Gettin’ Gaudí wit It
It's been too long. I'm all out of whack. I even forgot to put the banana in my banana bread today.
I need your help getting back in the groove. I'll start us off by restricting this issue to one new thing: mosaics. My mum and I collaborated on a few over the Christmas break.
Beagles, a bilby, and what's obviously a yellowedge coronation trout. She's the master, I'm the apprentice.
Most of the materials are from the local tip or op shops (thrift stores): smashed up old mugs, plates, and tiles. The 'tip' was actually a 'Resource Recovery Centre', which you could think of as a museum of power tools, bikes, scooters, and other outdoor pursuits.
Here's what I mean:
![]() |
![]() |
Please me know if you know of any other places like this because I plan to make it a regular thing.
Anyway, back to the mosaics: it's good fun. Snipping glass with the nippers has a similar endorphin hit to popping bubble wrap. Fitting tiles is more cathartic than a puzzle.
None of the mosaics turned out how we had expected. I had a habit of overestimating the amount of detail we could get in.
Here's what I was originally thinking for the bilby:
Same deal with the fish; too much detail in the drawing, not enough detail in the tile shards.
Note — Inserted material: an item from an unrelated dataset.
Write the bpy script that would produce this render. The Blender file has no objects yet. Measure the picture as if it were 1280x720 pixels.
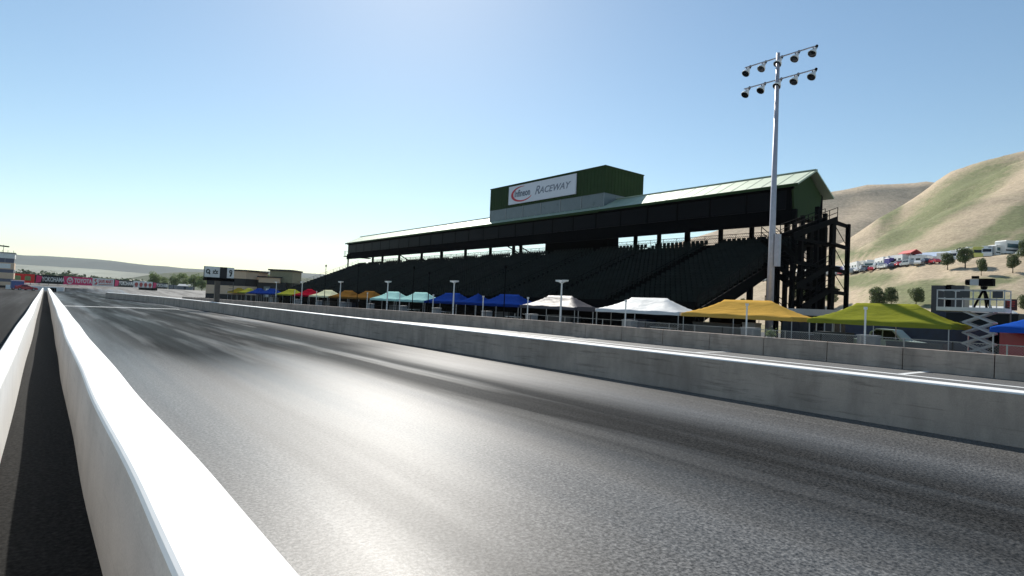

It's unusual for me to look back at work that didn't go as planned and still enjoy it. I'm usually a "it has to be perfect or I hate it" kind of guy (which I'm working on). I don't know what's different about the mosaics. Is it because I'm new to the medium and therefore less critical? Is it because I was just having fun? Have I found my calling?
Read
M-O-O-N, that spells The Stand. I also hit a Colson Whitehead stride with The Nickel Boys, The Underground Railroad, and The Colossus of New York.
Listened to
Gold Sky and The Divine Chord from The Avalanches' new album. A Robin or A Wren by Jeff Tweedy. You Send Me by Aretha Franklin. Our Love by Sharon Van Etten.
Pondered
...I believe drawing changes the brain in the same way as the search to create the right note changes the brain of a violinist. Drawing also makes you attentive. It makes you pay attention to what you are looking at, which is not so easy.